As ilustrações do projeto mostram uma entrada ampla, onde as grades que existem hoje dão lugar a canteiros e a uma passarela que conduz as pessoas para dentro do prédio. “Queríamos propor o fim das grandes, mas estávamos angustiados por não saber como explicar isso. No final, essa foi uma das demandas dos próprios moradores, e isso foi incrível”, explica Franthesco.

“O movimento social carrega esse papel importante. São pessoas que realmente compreendem o papel do Assentamento no centro da cidade e lutam por isso. Nós, enquanto arquitetos, estudamos na academia a compreensão de que uma cidade sem muros se torna muito mais humana. Mas, isso partir dos moradores, reflete exatamente essa realidade”, completa Lola. Para ela, as histórias das pessoas deram significado ao projeto.

Eles contam que o propósito do escritório é trabalhar com questões relacionadas à cidade. “Já aprovamos o EVU (Estudo de Viabilidade Urbanística), estamos na fase de aprovação de projeto e em meio à tramitação do PPCI (Plano de Prevenção e Proteção Contra Incêndio).” Eles chamam a parte da frente de Largo Cultural. “Ali, terá não só espaço para geração de renda, como biblioteca e uma ciranda.” Para eles, o principal é a relação do edifício com a cidade. “Não é um condomínio, que se fecha, que coloca grande. É um espaço para conexões”, explica Franthesco.

A ciranda é um espaço que surge dentro das ocupações do MST, em que os pais precisavam de um local para que seus filhos pudessem se ocupar enquanto trabalhavam ou estudavam. “Priorizamos essa questão das crianças, na região central da cidade há poucas vagas de educação infantil, e as que existem são para crianças acima de quatro anos”, relata Ni.

Gabriel Junqueira, professor de pedagogia da Universidade Federal do Rio Grande do Sul (UFRGS), é um dos participantes do grupo que irá coordenar atividades pedagógicas no local, através de um projeto de extensão. “A ciranda é destinada para crianças que não conseguiram vagas nas escolas ou querem participar de atividades no turno inverso. O projeto irá disponibilizar dois monitores e dois bolsistas para estarem aqui contando histórias, brincando e desenvolvendo outros projetos para ajudar no desenvolvimento dessas crianças”, explica.

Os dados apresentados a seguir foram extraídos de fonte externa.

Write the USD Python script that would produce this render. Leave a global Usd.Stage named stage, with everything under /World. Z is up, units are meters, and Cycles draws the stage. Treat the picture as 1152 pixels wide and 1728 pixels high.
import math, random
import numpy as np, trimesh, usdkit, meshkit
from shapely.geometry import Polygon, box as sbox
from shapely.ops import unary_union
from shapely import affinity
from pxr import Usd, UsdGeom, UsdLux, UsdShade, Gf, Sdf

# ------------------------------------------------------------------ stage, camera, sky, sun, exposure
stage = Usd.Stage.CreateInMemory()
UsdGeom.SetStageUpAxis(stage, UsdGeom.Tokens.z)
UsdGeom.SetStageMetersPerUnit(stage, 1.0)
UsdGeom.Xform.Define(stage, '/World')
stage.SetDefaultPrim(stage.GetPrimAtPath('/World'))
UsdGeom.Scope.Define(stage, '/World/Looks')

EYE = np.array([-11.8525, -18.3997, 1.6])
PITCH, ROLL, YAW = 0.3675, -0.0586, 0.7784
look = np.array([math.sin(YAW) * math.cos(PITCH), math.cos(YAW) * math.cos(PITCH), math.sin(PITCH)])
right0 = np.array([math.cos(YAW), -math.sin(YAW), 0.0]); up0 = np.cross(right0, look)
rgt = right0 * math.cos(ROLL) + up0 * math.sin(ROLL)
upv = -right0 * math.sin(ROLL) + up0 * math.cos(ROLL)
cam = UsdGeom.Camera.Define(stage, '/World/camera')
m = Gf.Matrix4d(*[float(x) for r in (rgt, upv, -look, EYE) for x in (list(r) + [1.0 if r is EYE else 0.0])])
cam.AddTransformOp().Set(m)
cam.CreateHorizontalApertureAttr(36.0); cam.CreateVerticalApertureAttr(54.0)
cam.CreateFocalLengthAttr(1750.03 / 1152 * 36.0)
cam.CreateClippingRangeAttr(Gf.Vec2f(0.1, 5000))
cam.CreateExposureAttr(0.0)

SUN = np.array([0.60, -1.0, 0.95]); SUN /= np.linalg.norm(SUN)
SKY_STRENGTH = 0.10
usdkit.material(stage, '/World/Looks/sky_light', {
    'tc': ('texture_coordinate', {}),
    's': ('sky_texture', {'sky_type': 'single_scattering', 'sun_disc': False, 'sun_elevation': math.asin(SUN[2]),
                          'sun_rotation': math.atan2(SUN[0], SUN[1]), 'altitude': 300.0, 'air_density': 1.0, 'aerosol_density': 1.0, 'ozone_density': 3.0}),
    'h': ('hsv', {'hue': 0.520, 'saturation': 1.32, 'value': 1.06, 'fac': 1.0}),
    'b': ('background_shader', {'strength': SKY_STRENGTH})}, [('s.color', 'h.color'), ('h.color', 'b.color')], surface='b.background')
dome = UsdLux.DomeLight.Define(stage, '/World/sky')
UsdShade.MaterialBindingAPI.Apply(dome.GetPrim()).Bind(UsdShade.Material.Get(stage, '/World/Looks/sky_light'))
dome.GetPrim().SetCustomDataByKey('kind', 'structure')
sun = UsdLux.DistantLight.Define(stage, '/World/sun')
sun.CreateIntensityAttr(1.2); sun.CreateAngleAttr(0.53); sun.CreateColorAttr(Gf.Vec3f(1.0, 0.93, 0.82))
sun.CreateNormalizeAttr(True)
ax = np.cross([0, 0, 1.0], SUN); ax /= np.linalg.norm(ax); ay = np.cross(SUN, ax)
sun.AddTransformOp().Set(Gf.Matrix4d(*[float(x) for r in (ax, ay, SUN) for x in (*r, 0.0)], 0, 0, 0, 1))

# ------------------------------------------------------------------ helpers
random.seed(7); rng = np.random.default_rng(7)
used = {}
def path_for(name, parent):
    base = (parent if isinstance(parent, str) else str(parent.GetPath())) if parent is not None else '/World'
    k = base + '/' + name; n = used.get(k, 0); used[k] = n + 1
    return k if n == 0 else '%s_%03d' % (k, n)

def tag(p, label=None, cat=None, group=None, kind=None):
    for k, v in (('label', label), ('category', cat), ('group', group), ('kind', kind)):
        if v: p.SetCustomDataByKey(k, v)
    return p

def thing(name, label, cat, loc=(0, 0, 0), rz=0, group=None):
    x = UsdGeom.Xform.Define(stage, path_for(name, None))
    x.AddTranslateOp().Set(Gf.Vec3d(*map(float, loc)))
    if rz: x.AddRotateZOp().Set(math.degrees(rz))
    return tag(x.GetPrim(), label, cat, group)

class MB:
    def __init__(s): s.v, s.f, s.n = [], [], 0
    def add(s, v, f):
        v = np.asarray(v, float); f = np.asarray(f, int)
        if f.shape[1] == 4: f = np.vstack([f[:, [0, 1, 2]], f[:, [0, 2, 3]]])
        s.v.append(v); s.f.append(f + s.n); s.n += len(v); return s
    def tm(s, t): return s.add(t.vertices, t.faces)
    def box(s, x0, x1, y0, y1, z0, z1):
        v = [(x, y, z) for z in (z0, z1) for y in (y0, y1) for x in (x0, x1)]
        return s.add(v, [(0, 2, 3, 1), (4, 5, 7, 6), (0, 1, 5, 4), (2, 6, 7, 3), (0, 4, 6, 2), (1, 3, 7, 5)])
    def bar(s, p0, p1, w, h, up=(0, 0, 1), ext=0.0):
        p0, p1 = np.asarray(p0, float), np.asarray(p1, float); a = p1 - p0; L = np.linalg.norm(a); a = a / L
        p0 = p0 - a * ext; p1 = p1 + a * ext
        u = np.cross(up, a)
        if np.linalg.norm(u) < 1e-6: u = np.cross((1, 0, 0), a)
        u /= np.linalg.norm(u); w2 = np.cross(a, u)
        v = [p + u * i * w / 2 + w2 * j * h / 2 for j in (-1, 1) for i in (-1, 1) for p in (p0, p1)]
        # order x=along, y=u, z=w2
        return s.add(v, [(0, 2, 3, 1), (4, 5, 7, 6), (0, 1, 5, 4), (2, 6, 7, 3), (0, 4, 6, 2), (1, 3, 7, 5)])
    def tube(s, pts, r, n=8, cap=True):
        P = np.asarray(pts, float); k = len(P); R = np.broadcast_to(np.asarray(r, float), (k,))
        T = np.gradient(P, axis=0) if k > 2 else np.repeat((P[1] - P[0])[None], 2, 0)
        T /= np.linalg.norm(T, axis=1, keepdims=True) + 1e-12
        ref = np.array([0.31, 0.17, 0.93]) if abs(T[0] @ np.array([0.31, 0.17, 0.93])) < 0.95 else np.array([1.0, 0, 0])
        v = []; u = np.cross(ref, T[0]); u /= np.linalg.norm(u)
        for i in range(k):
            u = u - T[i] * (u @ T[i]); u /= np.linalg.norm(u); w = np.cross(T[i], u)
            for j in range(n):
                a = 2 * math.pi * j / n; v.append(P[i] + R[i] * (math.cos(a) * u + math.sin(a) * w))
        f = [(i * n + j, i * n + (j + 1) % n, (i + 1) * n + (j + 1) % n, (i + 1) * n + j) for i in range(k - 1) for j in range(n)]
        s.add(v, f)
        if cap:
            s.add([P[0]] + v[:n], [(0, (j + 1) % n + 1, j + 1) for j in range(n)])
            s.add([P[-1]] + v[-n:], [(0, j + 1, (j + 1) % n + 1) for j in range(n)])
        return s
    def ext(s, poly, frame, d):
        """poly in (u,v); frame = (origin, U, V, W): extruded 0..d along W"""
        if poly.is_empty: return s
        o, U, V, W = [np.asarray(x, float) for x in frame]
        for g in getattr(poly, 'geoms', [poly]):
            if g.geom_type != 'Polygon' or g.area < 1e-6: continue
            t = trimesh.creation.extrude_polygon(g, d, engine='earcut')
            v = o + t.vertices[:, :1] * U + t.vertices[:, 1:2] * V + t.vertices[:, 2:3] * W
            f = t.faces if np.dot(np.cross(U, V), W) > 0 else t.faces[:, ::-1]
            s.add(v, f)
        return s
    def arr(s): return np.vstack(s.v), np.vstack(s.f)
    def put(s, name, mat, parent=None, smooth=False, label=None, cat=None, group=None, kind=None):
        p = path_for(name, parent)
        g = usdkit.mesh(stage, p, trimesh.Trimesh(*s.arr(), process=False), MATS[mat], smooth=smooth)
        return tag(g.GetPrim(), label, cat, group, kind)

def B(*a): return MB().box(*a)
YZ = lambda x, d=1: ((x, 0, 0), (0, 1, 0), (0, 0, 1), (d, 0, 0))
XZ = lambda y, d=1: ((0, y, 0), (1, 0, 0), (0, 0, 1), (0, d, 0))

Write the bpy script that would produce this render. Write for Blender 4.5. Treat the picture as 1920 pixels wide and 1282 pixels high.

No momento, o Assentamento arrecada materiais de construção para viabilizar a finalização da ciranda, necessária entre as famílias mesmo antes da conclusão das reformas. Ni explica que qualquer ajuda é bem vinda, podendo ser entregue no próprio prédio. “Isso virou nossa prioridade pela autonomia das mães. Mas, no geral, o projeto inteiro representa o tipo de política habitacional que a gente defende. Para nós, é mostrar que é possível unir meio ambiente, geração de renda, educação infantil e moradia. É possível famílias de baixa renda morarem no centro”, conclui.